Jean Sutherland Boggs

Jean Sutherland Boggs

Professor of Fine Arts, 1976-1978
Jean Sutherland Boggs photo
Jean Sutherland Boggs (June 11, 1922 – August 22, 2014) was born to Canadian parents in Negritos, Peru. In 1942, she earned her Bachelors of Arts in Fine Arts at the University of Toronto, and completed her PhD in the History of Art at Harvard University (Radcliffe) in 1953. Boggs served as curator of the Art Gallery of Ontario from 1962 to 1964 before becoming the director of the National Gallery of Canada between 1966 and 1976. During this time, she supervised the preparation of an architectural program for a new building, founded the Department of Photography and acquired several major works for the Gallery.
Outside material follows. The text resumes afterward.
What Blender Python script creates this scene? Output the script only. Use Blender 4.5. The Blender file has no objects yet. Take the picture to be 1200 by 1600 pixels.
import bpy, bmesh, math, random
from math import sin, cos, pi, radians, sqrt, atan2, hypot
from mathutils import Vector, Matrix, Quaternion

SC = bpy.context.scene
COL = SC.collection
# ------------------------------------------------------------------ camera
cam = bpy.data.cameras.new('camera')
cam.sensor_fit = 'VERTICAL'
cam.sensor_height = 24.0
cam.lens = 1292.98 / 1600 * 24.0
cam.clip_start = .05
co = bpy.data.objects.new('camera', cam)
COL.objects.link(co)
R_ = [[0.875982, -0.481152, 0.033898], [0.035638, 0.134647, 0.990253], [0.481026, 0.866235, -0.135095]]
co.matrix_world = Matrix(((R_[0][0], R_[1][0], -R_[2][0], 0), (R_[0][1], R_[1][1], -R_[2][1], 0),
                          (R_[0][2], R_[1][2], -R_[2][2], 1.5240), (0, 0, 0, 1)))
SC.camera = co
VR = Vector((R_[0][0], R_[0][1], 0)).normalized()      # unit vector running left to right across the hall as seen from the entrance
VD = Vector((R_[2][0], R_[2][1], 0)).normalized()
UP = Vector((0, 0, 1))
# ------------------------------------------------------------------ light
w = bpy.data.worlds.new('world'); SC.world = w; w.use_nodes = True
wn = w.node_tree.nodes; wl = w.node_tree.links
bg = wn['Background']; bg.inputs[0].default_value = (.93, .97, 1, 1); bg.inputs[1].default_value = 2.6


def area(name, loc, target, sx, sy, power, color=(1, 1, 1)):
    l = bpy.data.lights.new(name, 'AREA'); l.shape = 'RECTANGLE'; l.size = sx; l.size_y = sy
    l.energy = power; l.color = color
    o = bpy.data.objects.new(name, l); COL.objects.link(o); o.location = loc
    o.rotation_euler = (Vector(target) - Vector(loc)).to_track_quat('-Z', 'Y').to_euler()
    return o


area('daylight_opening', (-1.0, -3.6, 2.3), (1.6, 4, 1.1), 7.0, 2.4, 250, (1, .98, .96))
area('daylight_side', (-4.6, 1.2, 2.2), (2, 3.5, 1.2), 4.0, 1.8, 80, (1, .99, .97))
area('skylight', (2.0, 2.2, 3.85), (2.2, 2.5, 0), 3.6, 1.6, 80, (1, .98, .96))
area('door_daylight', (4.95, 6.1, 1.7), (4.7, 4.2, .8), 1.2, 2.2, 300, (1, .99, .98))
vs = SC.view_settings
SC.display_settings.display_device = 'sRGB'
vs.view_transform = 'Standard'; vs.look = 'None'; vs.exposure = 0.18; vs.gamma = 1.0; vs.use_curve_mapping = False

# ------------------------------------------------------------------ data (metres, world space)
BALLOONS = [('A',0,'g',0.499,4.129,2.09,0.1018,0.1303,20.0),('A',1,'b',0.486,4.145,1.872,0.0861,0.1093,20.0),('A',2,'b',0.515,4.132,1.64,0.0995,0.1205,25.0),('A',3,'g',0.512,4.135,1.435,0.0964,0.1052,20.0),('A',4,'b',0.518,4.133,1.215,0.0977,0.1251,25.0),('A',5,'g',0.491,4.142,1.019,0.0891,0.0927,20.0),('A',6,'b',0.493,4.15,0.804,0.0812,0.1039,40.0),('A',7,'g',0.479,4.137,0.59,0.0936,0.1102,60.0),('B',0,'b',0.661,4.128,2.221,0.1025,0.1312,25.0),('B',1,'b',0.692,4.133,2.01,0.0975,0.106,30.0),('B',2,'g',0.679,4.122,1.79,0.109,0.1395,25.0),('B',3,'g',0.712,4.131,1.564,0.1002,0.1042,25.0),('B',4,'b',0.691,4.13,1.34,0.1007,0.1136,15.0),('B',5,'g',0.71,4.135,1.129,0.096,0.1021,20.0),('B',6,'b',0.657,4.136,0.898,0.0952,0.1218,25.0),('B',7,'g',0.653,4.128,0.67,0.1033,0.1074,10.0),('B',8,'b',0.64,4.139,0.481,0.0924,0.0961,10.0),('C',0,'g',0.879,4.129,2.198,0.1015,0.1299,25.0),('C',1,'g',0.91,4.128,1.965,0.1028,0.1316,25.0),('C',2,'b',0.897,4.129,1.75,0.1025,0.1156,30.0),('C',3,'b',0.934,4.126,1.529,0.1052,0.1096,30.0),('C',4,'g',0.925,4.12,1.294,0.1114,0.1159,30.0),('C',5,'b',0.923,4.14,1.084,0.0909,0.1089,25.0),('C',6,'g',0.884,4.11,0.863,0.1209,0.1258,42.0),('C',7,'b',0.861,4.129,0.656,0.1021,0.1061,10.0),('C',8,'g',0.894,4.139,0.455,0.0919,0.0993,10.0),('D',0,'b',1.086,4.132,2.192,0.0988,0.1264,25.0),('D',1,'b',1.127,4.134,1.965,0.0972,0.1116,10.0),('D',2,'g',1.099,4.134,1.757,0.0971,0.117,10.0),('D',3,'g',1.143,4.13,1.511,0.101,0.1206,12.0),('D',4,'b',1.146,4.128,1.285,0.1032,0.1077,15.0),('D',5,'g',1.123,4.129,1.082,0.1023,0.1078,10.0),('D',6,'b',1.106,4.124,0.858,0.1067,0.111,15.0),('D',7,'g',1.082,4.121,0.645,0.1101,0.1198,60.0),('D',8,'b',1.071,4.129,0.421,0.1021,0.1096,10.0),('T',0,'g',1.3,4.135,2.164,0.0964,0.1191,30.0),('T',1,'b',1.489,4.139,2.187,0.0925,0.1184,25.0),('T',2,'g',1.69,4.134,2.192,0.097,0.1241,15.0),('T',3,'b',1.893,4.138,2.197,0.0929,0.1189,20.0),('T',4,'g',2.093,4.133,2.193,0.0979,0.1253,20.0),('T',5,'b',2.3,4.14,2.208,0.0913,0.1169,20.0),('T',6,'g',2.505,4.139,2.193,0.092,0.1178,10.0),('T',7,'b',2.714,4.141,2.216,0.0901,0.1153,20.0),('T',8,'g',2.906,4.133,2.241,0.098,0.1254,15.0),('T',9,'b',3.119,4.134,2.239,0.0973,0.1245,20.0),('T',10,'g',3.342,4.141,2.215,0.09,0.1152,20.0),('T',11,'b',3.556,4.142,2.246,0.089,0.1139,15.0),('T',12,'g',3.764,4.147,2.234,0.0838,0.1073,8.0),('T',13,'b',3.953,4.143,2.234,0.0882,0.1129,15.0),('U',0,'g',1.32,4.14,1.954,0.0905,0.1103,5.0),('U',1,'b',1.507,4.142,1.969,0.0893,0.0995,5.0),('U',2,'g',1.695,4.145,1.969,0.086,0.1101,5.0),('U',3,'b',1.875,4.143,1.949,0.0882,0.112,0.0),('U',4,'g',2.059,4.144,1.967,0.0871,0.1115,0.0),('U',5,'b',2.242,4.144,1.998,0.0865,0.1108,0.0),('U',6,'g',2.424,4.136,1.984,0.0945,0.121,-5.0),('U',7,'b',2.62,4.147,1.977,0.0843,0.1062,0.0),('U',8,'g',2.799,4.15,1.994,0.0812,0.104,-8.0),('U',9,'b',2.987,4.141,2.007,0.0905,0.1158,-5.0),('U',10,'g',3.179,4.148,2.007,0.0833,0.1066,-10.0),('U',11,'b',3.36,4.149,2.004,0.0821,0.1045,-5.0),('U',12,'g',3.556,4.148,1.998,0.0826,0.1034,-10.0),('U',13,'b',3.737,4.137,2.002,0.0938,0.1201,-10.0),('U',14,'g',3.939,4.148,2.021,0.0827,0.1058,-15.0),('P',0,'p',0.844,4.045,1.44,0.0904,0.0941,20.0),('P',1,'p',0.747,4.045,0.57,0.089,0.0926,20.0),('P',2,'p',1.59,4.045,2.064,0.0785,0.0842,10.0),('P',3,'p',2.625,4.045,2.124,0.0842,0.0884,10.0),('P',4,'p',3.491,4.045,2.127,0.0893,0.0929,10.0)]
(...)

From there, she served as Professor of Fine Arts at Harvard from 1976 to 1978. Boggs was Director of the Philadelphia Museum of Art between 1979 and 1982, at which time she became Chairman and Chief Executive Officer of the Canada Museums Construction Corporation. In this role, which she held until 1985, Boggs was responsible for the design and construction of new buildings for the National Gallery of Canada and the National Museum of Man. Boggs is a scholar of the work of Edgar Degas, and has published widely on the artist and his work. She has also organized several Degas exhibitions, including "Drawings by Degas" shown in St. Louis, Philadelphia, and Minneapolis in 1967; a Degas retrospective shown in Paris, Ottawa, and New York in 1988; and "Degas at the Races", shown at the National Gallery of Art, Washington, D.C., in 1998. Boggs has lectured at the University of California at Riverside, Washington University, and Harvard. She was awarded the Companion of the Order of Canada in 1992, and was appointed Kress Professor at the National Gallery of Art, Washington, D.C. in 1994. During this time, she began preliminary research on a catalogue raisonné of Degas drawings. In 2004, other contributors to this project were confirmed to be Henri Loyrette, Director of the Musée du Louvre; Douglas Druick, Curator of Paintings, Prints and Drawings at the Art Institute of Chicago; Gary Tinterow, Curator of 19th and 20th century Paintings, Sculpture, and Photography at the Metropolitan Museum of Art; and Michael Pantazzi, Curator of European Art at the National Gallery of Canada. The catalogue raisonné remains incomplete. In 1999, Boggs received the Mitchell Prize for lifetime achievement in art history.